Repeat, line for line, the entries printed below.

:: Supplied material ::

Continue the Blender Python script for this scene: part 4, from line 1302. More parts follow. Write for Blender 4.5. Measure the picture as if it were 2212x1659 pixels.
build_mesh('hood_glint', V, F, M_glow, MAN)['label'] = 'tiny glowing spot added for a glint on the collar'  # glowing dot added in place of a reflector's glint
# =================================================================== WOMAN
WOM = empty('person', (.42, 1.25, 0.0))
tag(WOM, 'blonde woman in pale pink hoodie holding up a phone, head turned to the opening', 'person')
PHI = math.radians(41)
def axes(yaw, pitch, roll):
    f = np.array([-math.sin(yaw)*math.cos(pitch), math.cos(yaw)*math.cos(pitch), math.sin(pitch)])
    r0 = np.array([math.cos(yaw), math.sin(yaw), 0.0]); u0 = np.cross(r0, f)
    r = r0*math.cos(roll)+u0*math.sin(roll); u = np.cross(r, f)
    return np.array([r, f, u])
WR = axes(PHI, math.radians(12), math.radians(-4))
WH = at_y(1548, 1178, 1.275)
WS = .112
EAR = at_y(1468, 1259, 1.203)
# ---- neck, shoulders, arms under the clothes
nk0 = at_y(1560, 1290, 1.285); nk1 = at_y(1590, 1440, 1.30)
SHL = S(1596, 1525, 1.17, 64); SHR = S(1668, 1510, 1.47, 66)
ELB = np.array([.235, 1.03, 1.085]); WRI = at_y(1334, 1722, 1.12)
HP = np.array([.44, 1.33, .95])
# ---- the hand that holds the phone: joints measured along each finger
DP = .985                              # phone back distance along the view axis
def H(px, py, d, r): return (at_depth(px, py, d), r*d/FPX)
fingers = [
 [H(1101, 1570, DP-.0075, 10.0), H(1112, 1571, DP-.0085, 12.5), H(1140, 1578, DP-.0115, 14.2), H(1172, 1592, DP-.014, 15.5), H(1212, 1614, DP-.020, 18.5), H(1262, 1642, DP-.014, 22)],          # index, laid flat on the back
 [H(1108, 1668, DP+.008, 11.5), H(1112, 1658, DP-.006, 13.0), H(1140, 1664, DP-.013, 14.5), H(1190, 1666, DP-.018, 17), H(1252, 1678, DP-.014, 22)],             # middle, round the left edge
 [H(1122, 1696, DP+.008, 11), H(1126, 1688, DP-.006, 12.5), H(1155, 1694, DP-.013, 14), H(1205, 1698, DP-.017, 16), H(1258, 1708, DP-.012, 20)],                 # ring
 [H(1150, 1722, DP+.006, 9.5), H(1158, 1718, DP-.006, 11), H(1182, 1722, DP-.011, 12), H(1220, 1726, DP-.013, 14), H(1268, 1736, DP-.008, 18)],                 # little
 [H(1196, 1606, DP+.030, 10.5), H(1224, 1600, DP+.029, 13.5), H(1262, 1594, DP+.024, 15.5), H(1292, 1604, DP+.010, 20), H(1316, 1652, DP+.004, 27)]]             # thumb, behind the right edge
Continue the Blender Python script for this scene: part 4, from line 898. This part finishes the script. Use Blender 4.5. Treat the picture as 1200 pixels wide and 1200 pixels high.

:::

*Task solution:*
Continue the Blender Python script for this scene: part 4, from line 1302. More parts follow. Write for Blender 4.5. Measure the picture as if it were 2212x1659 pixels.
build_mesh('hood_glint', V, F, M_glow, MAN)['label'] = 'tiny glowing spot added for a glint on the collar'  # glowing dot added in place of a reflector's glint
# =================================================================== WOMAN
WOM = empty('person', (.42, 1.25, 0.0))
tag(WOM, 'blonde woman in pale pink hoodie holding up a phone, head turned to the opening', 'person')
PHI = math.radians(41)
def axes(yaw, pitch, roll):
    f = np.array([-math.sin(yaw)*math.cos(pitch), math.cos(yaw)*math.cos(pitch), math.sin(pitch)])
    r0 = np.array([math.cos(yaw), math.sin(yaw), 0.0]); u0 = np.cross(r0, f)
    r = r0*math.cos(roll)+u0*math.sin(roll); u = np.cross(r, f)
    return np.array([r, f, u])
WR = axes(PHI, math.radians(12), math.radians(-4))
WH = at_y(1548, 1178, 1.275)
WS = .112
EAR = at_y(1468, 1259, 1.203)
# ---- neck, shoulders, arms under the clothes
nk0 = at_y(1560, 1290, 1.285); nk1 = at_y(1590, 1440, 1.30)
SHL = S(1596, 1525, 1.17, 64); SHR = S(1668, 1510, 1.47, 66)
ELB = np.array([.235, 1.03, 1.085]); WRI = at_y(1334, 1722, 1.12)
HP = np.array([.44, 1.33, .95])
# ---- the hand that holds the phone: joints measured along each finger
DP = .985                              # phone back distance along the view axis
def H(px, py, d, r): return (at_depth(px, py, d), r*d/FPX)
fingers = [
 [H(1101, 1570, DP-.0075, 10.0), H(1112, 1571, DP-.0085, 12.5), H(1140, 1578, DP-.0115, 14.2), H(1172, 1592, DP-.014, 15.5), H(1212, 1614, DP-.020, 18.5), H(1262, 1642, DP-.014, 22)],          # index, laid flat on the back
 [H(1108, 1668, DP+.008, 11.5), H(1112, 1658, DP-.006, 13.0), H(1140, 1664, DP-.013, 14.5), H(1190, 1666, DP-.018, 17), H(1252, 1678, DP-.014, 22)],             # middle, round the left edge
 [H(1122, 1696, DP+.008, 11), H(1126, 1688, DP-.006, 12.5), H(1155, 1694, DP-.013, 14), H(1205, 1698, DP-.017, 16), H(1258, 1708, DP-.012, 20)],                 # ring
 [H(1150, 1722, DP+.006, 9.5), H(1158, 1718, DP-.006, 11), H(1182, 1722, DP-.011, 12), H(1220, 1726, DP-.013, 14), H(1268, 1736, DP-.008, 18)],                 # little
 [H(1196, 1606, DP+.030, 10.5), H(1224, 1600, DP+.029, 13.5), H(1262, 1594, DP+.024, 15.5), H(1292, 1604, DP+.010, 20), H(1316, 1652, DP+.004, 27)]]             # thumb, behind the right edge
Continue the Blender Python script for this scene: part 4, from line 898. This part finishes the script. Use Blender 4.5. Treat the picture as 1200 pixels wide and 1200 pixels high.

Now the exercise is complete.